I looked it up on Google maps and video, so I knew a different house was there now. We drove up, parked, and I rang the doorbell. A man around 60 opened the door. “Hello. Can I help you?” “I grew up in this house. I used to live here.” “Are you a Davis?” “Yes. You must have bought it from my parents.” “Indeed we did.” That was all that was needed, the spark that started an hour and a half visit.
Al and his wife Lisa took Len, Zuli and me on a detailed tour. We talked about the grounds. How they had to cut down many of the trees that were big, old and dangerous because they were too close to the house. My father and I planted one of those as a sapling our first summer there. How they cleared bush and expanded the backyard. How he was a carpenter and contractor, so he did all the building additions himself.
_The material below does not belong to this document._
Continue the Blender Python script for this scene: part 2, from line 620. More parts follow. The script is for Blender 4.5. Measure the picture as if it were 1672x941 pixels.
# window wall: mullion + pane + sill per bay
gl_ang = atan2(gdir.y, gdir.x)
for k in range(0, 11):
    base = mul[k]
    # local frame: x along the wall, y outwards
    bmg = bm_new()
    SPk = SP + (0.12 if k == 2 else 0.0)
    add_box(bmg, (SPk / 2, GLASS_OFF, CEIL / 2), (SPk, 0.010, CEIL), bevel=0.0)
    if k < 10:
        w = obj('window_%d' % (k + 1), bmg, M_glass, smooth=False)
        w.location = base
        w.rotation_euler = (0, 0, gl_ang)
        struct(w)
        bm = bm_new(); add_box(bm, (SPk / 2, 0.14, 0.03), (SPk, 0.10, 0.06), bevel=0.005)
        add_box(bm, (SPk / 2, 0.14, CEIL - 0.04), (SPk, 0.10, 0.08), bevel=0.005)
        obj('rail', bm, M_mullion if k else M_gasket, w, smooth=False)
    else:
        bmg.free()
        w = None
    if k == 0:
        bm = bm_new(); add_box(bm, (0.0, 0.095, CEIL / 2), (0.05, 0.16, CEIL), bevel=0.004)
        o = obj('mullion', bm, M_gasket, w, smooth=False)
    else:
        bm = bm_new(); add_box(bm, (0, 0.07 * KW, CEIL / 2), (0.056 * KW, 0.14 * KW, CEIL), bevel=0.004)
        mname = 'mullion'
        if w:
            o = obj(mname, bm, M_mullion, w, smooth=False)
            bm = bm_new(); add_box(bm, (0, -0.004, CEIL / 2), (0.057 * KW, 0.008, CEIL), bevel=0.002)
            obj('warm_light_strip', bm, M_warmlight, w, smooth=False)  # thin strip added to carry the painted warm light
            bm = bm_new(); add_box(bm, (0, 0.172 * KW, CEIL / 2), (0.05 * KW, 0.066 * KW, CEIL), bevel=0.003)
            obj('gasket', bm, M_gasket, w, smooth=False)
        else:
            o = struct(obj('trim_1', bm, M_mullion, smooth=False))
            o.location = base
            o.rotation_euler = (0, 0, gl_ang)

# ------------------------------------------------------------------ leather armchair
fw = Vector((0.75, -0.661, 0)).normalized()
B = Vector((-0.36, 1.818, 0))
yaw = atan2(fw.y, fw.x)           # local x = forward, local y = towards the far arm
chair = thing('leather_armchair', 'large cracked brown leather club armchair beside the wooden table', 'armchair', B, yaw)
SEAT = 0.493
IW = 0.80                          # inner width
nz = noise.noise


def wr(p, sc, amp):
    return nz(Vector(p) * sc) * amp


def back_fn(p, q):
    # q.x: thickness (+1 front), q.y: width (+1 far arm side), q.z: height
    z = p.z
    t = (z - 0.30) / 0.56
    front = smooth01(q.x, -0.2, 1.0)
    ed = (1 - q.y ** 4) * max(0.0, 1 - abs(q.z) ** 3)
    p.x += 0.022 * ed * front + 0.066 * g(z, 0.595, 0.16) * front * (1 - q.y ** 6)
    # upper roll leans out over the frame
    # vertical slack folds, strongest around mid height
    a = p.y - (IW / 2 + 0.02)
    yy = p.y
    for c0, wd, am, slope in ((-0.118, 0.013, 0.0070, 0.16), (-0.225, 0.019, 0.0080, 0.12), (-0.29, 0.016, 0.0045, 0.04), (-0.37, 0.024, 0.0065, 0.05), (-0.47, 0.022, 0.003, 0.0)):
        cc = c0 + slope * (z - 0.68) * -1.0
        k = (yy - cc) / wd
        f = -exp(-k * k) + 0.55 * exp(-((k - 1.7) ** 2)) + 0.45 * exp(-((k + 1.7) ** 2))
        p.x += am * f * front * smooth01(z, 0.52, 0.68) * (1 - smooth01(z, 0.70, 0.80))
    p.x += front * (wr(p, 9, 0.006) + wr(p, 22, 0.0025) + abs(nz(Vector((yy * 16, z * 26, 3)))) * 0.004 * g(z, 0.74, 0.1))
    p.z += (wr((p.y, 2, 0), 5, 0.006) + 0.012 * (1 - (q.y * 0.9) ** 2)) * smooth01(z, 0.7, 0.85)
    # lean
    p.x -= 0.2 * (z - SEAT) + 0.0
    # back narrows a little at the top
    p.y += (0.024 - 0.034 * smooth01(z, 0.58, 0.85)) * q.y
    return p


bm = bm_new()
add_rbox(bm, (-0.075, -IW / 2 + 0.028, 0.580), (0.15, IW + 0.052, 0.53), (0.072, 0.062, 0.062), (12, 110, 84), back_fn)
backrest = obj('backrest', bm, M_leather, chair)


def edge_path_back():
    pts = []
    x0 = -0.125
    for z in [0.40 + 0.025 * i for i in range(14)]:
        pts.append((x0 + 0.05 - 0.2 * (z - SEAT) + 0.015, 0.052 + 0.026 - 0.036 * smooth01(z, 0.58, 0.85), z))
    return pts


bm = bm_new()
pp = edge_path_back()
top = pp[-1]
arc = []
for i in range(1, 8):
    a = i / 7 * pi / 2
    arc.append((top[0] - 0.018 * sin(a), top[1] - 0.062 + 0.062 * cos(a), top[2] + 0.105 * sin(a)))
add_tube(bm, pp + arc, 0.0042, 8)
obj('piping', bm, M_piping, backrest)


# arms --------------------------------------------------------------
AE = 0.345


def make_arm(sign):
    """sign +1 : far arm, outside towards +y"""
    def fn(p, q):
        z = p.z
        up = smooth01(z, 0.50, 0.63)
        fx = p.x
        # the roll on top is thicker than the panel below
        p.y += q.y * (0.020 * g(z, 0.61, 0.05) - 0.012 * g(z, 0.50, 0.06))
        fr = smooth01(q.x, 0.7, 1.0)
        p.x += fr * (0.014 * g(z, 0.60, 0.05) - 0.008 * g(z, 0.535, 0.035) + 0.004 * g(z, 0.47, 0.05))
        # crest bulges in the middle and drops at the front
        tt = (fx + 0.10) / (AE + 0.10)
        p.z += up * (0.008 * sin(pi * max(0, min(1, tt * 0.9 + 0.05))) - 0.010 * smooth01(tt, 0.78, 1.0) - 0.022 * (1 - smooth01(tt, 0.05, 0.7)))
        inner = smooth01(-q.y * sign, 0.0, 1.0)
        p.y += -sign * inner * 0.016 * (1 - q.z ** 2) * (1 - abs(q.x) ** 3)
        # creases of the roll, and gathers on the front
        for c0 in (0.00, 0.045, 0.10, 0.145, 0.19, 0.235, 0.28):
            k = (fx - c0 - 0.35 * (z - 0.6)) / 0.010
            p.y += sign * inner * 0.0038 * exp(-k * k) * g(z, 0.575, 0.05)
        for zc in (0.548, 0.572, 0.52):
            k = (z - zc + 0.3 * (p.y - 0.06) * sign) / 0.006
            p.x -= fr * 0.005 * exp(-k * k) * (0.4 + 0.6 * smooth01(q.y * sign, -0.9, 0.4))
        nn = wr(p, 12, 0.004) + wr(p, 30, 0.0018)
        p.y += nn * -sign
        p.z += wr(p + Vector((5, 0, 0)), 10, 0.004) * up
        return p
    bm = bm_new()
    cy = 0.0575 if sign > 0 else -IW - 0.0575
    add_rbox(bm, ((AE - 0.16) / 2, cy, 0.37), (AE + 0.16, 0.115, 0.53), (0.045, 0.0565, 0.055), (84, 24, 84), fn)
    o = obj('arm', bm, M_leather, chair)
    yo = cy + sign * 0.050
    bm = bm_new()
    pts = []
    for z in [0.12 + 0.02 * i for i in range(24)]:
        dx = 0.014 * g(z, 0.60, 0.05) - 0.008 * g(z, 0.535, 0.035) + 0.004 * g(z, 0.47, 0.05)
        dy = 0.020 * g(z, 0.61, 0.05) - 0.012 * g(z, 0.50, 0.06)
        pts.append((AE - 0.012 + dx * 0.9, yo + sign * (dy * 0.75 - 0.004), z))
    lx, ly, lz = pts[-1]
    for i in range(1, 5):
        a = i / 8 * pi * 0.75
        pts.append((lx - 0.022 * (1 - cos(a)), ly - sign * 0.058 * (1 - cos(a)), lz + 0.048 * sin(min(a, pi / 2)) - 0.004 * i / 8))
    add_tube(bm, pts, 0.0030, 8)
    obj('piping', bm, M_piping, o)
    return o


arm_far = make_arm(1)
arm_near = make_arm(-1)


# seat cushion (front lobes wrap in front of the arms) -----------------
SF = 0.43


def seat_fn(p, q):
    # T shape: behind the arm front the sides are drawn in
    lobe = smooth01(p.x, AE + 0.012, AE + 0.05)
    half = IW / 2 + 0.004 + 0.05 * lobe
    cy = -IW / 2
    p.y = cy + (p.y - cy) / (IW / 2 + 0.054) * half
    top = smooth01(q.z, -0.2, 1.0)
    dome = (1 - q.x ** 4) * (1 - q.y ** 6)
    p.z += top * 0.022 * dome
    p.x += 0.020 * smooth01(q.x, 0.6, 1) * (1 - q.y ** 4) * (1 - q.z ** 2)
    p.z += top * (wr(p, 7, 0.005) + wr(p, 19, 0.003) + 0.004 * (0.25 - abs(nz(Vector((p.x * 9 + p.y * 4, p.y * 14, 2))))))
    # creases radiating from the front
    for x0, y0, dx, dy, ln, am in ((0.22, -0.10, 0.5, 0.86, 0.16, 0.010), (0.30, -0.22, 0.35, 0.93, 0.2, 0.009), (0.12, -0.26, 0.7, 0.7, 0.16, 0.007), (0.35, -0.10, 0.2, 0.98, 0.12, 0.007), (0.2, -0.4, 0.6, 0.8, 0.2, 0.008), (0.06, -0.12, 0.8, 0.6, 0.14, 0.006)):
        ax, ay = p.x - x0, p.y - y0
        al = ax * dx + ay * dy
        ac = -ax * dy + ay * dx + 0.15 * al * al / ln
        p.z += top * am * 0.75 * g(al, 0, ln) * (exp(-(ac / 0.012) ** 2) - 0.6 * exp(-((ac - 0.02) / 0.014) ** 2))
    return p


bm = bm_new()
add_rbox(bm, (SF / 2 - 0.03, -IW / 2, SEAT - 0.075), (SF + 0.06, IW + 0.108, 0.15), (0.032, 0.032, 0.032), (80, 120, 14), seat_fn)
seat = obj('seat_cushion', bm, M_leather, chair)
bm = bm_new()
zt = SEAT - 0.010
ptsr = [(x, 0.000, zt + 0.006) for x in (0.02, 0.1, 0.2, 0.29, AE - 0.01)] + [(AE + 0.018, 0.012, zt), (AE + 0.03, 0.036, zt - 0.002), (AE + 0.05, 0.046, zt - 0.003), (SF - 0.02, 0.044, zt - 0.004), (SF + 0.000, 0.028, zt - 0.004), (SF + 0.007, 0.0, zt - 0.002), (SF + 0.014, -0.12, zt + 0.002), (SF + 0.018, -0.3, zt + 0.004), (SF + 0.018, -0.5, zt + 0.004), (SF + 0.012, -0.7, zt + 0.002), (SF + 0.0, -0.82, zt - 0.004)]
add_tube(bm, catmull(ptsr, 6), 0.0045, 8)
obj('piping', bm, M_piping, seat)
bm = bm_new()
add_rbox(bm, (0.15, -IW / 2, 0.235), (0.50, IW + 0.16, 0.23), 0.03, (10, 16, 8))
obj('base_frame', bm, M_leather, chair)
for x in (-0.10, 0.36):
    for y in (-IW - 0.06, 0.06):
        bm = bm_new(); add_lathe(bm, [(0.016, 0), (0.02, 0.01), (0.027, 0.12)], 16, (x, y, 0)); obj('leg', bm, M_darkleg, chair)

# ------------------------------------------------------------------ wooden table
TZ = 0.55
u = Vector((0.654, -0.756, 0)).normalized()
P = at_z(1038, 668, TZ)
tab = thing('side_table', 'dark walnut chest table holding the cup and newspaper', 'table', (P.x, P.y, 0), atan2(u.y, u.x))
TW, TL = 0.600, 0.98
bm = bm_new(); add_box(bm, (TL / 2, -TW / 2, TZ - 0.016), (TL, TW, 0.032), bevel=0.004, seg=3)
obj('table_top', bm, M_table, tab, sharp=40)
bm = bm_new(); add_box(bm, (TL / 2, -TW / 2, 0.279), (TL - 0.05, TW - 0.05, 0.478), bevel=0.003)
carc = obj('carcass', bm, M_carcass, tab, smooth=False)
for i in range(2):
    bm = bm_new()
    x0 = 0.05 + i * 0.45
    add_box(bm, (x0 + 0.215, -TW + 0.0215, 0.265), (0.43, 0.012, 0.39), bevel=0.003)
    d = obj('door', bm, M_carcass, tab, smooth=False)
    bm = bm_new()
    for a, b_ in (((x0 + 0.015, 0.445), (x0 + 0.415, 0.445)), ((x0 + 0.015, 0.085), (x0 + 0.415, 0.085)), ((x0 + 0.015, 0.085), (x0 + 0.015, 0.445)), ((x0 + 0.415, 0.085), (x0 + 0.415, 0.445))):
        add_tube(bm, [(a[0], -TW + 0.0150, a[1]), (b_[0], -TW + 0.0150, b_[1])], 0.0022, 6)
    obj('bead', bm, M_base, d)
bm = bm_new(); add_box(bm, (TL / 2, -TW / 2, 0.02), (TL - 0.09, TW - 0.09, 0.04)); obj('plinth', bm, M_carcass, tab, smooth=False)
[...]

He added a second floor, a garage, a screened porch, and reshuffled many of the interior walls. Nevertheless, the old place was still knowable to Len and me. The best part of it was that those who bought it from my folks still lived there, and they hadn’t torn down the old place but instead built on it. Our modest home, the site of my wedding to Bobbi on the very day of my parents’ 50th wedding anniversary, still stood. Len had been about eight back then; now he is forty-five.
¬The house visit, as an end to the cemetery trip, pumped us up even more. It was icing on the cake of memory.